I'm lucky to have four "girls" who do an amazing job for me.
They produce eggs, they eat up all the kitchen scraps, they chow their way through the garden weeds that get chucked into their enclosure and they turn it all into good composty stuff which goes back onto the garden.
But there's more. One of the little-known joys in life is quietly sitting in the middle of your hen pen while the birds are busy with their hen lives. They are curious birds who will come over to see what you are doing and have a "chat".
Life with the chickens – chicken talking - was something my Mum used to do and back then, in my smarty pants way, I would mentally think "Huh! C'mon Mum get a life!" But I can now see why she did it.
It's because there is a real joy in sharing life with chickens on an intimate level. Some people get up in the morning and do meditation or go for a walk or a run; even a bike ride.
It is a way of clearing the head and getting prepped for the day ahead. Sorting out what needs to be done and reflecting on what has been done and how it might have been done better and similar.
Well I've found – which is what Mum already knew - that "chicken talking" will do the same thing for you.
The birds are just happy to have the company. You quickly become part of their morning routine. They don't intrude with mindless clucking because everything they say or do has a purpose.
Watch how a chicken scratches away at the ground and dead weeds and then stares very intently at the exposed ground beneath before the head darts forward and a stray seed or an unlucky insect is snapped up.
One hundred per cent concentration on the task at hand. I got it! So just sit there, clear the head and lift your thoughts above the compost below.
As far back as I can remember, wherever we lived, Mum would always try and have chickens.
It went with my father's desire to always have a vegetable garden. (He'd come home from working on the Tauranga wharf at lunchtime to do a spot of weeding). Both their passions born out of their beginning years as married teenagers with little money but an approach to life that said if you want to eat then "how well" depended on the effort you put into it.
Just like the penned chickens hunting the debris in their enclosure, my parents were very good at living off the land; hunter-gatherers in the traditional rural Māori way as were all our extended whānau.
Weekends were often spent in big family groups going to the beach to gather kai moana or working together on our shared gardens at Matapihi or Welcome Bay where we grew watermelon, potatoes, kumara and corn.
The potatoes and kumara stored in pits on beds of fern, were our supply for the year. Mum made her own bread much of the time too.
It was that sense of self-reliance and self-sufficiency aligned with a strong belief in core Christian values, that gave my little Mum the confidence to take on the wider world and to make a difference.
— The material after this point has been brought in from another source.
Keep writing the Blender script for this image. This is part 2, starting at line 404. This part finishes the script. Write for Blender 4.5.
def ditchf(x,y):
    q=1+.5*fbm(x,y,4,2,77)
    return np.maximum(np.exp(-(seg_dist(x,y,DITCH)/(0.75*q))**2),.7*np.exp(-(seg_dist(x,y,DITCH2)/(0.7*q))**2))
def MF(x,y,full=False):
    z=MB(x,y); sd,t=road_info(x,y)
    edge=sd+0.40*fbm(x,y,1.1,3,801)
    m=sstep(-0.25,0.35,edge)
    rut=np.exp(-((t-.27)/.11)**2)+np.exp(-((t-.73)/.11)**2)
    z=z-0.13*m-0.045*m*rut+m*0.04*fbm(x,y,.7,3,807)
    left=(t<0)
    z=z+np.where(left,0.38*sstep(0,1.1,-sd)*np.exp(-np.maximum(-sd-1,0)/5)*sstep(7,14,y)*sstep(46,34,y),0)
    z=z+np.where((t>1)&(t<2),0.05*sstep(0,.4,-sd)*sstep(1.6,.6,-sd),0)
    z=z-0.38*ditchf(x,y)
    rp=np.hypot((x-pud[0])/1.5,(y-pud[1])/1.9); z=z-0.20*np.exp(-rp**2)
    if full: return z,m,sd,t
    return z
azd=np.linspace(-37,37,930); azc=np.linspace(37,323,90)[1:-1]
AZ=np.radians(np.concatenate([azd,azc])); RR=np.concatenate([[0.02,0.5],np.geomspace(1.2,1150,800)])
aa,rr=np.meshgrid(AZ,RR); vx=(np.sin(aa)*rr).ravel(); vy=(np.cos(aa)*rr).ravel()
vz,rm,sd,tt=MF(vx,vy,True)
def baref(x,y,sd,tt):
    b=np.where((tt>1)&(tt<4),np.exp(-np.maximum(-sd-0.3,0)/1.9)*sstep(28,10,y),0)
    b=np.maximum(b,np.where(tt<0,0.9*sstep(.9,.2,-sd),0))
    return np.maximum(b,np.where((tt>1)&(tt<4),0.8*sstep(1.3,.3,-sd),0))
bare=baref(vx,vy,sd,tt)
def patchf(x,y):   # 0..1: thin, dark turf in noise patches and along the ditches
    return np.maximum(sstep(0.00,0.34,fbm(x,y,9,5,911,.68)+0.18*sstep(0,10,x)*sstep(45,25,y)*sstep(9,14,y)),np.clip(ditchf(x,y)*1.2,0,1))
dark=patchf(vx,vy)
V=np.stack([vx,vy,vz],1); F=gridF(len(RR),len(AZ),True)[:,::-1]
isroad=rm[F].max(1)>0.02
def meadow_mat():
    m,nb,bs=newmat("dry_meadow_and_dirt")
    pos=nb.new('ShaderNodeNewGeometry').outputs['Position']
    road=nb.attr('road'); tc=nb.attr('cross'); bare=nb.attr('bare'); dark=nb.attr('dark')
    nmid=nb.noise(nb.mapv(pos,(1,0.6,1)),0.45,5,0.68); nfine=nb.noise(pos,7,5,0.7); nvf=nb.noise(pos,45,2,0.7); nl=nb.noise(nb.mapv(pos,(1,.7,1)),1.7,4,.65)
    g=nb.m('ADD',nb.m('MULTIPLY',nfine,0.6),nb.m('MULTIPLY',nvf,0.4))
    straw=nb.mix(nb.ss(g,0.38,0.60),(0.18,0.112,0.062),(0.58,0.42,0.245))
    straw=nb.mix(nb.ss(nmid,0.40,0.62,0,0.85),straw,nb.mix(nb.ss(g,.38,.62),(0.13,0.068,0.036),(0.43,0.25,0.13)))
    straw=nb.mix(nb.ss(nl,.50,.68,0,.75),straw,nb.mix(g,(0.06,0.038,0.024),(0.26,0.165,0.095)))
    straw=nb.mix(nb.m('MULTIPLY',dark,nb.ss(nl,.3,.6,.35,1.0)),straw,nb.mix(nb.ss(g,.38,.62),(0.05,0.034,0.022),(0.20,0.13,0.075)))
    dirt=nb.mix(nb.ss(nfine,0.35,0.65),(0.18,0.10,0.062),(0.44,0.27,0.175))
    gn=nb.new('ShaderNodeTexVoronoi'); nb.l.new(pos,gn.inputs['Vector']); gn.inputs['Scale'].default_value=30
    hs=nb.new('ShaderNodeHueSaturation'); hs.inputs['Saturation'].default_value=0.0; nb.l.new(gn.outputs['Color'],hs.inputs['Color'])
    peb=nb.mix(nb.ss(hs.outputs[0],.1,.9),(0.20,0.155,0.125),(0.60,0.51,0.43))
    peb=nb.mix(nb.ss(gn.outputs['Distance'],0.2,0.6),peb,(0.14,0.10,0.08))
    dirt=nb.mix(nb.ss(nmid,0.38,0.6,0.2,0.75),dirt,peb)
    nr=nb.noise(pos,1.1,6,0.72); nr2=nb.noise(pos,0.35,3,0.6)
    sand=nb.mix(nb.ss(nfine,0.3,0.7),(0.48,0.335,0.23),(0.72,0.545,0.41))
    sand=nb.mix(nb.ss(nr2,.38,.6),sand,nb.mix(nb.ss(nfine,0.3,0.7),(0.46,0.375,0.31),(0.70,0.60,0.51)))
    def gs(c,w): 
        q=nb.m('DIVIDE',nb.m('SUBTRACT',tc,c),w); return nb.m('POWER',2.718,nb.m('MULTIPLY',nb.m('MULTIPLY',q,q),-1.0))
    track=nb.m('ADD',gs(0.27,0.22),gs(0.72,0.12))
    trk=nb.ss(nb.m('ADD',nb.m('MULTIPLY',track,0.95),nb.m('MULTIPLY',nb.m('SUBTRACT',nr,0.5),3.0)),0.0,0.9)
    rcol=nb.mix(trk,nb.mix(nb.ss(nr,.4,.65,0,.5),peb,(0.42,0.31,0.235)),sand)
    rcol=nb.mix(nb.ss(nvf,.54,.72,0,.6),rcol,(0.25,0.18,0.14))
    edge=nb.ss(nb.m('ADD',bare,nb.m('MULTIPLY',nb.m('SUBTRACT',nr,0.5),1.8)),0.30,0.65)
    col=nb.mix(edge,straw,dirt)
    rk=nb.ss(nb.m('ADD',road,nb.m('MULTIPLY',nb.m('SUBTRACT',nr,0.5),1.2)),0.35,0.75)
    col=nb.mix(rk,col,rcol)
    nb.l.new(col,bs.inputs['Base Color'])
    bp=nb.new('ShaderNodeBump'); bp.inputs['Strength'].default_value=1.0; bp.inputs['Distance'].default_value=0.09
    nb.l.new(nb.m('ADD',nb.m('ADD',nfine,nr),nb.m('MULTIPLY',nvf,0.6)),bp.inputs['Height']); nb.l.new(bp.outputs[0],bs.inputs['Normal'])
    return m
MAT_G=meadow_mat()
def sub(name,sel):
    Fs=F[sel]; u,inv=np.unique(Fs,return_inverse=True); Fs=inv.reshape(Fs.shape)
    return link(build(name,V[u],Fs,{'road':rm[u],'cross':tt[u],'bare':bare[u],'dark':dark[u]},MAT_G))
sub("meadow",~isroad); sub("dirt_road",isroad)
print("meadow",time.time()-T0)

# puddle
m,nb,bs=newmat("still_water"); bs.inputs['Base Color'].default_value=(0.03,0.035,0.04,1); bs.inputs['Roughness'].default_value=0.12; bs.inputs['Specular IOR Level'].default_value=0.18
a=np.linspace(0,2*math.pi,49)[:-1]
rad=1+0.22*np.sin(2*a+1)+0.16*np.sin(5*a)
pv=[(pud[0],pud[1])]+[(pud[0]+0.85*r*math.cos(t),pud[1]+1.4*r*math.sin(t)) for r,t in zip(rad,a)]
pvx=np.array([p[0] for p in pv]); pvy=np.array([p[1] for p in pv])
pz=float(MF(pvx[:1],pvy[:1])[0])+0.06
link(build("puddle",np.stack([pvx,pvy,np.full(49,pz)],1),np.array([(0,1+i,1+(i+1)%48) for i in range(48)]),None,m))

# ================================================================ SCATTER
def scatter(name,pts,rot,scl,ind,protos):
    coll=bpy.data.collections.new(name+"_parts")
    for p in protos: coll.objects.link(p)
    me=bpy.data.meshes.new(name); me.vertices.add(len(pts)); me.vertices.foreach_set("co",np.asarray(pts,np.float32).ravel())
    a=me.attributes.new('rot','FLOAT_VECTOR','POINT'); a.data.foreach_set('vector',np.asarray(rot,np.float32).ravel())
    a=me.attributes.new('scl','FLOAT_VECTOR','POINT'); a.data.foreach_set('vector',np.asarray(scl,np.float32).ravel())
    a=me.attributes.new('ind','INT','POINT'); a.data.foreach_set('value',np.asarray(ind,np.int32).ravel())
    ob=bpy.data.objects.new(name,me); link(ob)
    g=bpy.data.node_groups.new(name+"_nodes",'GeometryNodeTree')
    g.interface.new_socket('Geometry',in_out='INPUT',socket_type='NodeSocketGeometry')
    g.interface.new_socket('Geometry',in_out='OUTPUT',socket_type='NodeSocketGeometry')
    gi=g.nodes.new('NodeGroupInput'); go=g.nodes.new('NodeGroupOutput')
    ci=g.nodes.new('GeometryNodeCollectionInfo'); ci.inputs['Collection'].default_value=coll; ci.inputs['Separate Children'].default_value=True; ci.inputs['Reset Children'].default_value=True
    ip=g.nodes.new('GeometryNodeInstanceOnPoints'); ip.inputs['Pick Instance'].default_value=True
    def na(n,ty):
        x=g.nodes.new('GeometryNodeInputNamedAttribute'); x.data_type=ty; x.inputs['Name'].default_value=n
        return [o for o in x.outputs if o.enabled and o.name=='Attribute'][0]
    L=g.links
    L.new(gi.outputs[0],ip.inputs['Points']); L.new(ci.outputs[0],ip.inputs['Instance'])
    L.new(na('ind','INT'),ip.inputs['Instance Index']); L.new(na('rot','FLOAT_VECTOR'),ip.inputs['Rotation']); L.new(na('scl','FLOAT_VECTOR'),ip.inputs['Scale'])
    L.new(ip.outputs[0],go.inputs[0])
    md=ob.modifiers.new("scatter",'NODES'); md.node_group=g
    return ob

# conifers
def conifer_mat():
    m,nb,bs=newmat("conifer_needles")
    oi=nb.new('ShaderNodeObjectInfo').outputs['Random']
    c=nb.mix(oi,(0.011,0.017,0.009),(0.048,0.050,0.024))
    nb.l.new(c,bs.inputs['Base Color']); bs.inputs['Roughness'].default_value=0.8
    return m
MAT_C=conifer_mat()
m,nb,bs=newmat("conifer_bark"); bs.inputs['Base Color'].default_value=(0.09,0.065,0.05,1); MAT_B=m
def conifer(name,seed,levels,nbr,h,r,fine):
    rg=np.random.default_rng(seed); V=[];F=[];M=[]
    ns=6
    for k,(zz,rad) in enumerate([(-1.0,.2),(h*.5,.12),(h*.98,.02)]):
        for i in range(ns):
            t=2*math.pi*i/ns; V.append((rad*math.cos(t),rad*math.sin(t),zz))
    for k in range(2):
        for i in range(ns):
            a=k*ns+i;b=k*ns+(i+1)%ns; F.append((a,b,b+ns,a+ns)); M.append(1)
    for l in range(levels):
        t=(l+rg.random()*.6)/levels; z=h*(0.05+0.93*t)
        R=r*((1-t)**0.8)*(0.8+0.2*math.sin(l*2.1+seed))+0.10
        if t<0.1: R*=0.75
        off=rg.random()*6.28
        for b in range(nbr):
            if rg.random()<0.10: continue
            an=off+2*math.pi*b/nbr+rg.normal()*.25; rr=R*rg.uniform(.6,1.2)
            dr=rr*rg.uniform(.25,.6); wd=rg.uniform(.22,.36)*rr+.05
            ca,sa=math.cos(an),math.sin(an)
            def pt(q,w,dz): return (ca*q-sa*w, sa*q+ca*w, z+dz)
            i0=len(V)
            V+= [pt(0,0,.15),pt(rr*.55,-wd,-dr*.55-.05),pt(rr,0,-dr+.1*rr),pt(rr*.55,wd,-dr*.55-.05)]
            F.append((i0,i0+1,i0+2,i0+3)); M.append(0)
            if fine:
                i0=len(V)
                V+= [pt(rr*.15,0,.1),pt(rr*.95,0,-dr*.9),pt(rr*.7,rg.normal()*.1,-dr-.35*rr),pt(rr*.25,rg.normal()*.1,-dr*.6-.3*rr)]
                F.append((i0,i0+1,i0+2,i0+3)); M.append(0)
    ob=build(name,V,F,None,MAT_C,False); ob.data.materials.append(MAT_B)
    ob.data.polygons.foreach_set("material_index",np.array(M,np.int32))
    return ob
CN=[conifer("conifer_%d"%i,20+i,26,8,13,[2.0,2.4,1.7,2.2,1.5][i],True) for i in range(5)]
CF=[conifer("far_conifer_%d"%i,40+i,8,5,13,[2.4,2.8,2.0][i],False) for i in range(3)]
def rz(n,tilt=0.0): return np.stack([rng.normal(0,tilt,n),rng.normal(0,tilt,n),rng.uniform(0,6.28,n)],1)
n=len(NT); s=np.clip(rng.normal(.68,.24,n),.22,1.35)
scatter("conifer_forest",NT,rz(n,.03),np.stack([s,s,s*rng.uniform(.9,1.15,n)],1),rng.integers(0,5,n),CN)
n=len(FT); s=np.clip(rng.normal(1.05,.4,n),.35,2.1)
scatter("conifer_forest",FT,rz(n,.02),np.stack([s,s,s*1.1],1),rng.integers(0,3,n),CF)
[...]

She graduated from chickens to looking after the community, kids especially, and that commitment took her into a world where many feared to walk. I have a photograph of her and Dad standing proudly in their Māori Warden uniforms with the Māori Queen Dame Te Atairangikaahu and while Dad went off to make his community contribution by becoming a voluntary ambulance driver and first aider, Mum formed an association with the new (at that time) Mount Maunganui Intermediate School with a special focus on "gang" kids.
Seeing this little lady fearlessly scolding patched up mobsters about their kids' welfare was, well, breath-taking. Her service over many years was recognised by Tauranga's mayor of the day who presented her with one of the city's merit awards.
Mum's need to be part of a flock continued after her "retirement" to Manaia on the Coromandel where she took on teaching te reo at the local school and became manager and mentor for the line dancing kids group she set up. And of course, at home she had a hen pen full of feathered mates.
Mum left us just over a year ago now and this coming New Year's Day we will share a further celebration of her life with friends and whānau. It is the hura kohatu ceremony – "the unveiling" – where the memorial stone on a person's grave is uncovered and blessed.
People are asked to come to a short service at the marae followed by a ceremony at the urupa and then a shared meal back at the marae. It is an evolved Māori tradition that has replaced the former practice where the bones of a deceased person were mourned over one final time before being bundled up and permanently secured in a hidden cave or other hiding place somewhere within the tribal landscape.
I fed my chickens this morning; kitchen scraps and a couple of handfuls of wheat. We had another one of those one-sided conversations. Chickens have a way of looking at you with a head cocked sideways and one beady eye that is quite endearing.
Mum used to do that too but her cocked head and furrowed brow was more an indication that she wasn't quite agreeing with what you were saying.
When I talk to my chickens the joy of my Mum is there with me.